Thomas Johns Tucker – London Regiment (Queen’s Westminster Rifles), 1st/16th Battalion
Serjeant Thomas Johns Tucker – London Regiment (Queen’s Westminster Rifles), 1st/16th Battalion
Thomas Johns Tucker was born in 1887 in Swansea, the son of Henry Tucker and Eliza Johns, who had married in 1879 at Parish Church of St George’s, Hanover Square, London. Henry Tucker and Eliza Johns
marriage certificate
Parish Church of St George’s, Hanover Square, London
1901 Census
By the 1901 Census, the Tucker family were living at 1 Gorse Lane, Swansea, where Henry, aged 45, was recorded as a Retired Draper, and his Devon‑born wife Ellen, aged 49, managed the household. Their children were Thomas, aged 14; Aubrey W. S., aged 13; Frances, aged 11; and Gertrude J., aged 10, and the family employed a young servant, Rachel K. Davies, aged 18, reflecting a comfortable and respectable middle‑class home. 1911 Census
By 1911, Thomas, now 25, was living and working in London, employed as a Draper’s Assistant in the Saffron Hill and Hatton Garden district, an area long associated with the jewellery and clothing trades. His move from Swansea to the capital mirrors the path of many young men seeking opportunity in the expanding commercial heart of Edwardian London.

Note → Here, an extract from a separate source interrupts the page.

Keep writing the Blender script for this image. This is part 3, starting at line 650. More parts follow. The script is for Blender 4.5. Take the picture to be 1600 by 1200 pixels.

With the outbreak of the First World War, Thomas Johns Tucker enlisted in 1914 and joined the London Regiment, serving with the Queen’s Westminster Rifles, 1st/16th Battalion. By July 1916, he had risen to the rank of Serjeant, a testament to his reliability, discipline, and leadership. His battalion formed part of the 169th (3rd London) Brigade, 56th (1st London) Division, which had been selected for one of the most difficult tasks on the opening day of the Battle of the Somme — the diversionary attack at Gommecourt. Unlike the main Somme assault further south, the attack at Gommecourt was intended as a feint, designed to pin down German reserves and prevent them from reinforcing the central battlefield. The Queen’s Westminsters faced a deeply fortified German salient bristling with machine‑guns, dugouts, and interlocking trenches. The enemy held multiple trench lines, thick belts of barbed wire, commanding high ground, and pre‑sighted artillery positions. The British bombardment, though intense, failed to cut the wire or destroy the German strongpoints.
At 7.30 a.m. on 1 July 1916, the Queen’s Westminsters advanced behind the lifting barrage. They moved forward in disciplined waves but immediately encountered uncut wire and devastating machine‑gun fire from the German positions at Gommecourt Park and the Gommecourt Wood sector. Survivor accounts describe men becoming trapped in the wire, entire platoons falling within yards of the British front line, officers and NCOs being killed while attempting to lead their men through gaps, and smoke screens failing to obscure the advance. Despite these conditions, small groups of the battalion reached the German front line and fought hand‑to‑hand in the trenches. Some parties penetrated as far as the second line, but they were isolated, unsupported, and eventually overwhelmed. The attack at Gommecourt was a costly failure, and the Queen’s Westminster Rifles suffered heavy casualties, losing a large proportion of their officers and senior NCOs — including experienced men like Serjeant Thomas Johns Tucker, who fell while leading his section into the assault.
He has no known grave, and his name is commemorated on the Thiepval Memorial, Somme, France — the great monument to the missing of the Somme. Serjeant Thomas Johns Tucker was awarded the Military Medal, marking him as a man who had already shown courage and devotion to duty before his death. Though the surviving details of his life are limited, his service, his leadership, and his sacrifice endure in the record of the Queen’s Westminster Rifles and in the solemn stone of Thiepval, where his name stands among those who gave their lives on that first terrible day of July 1916.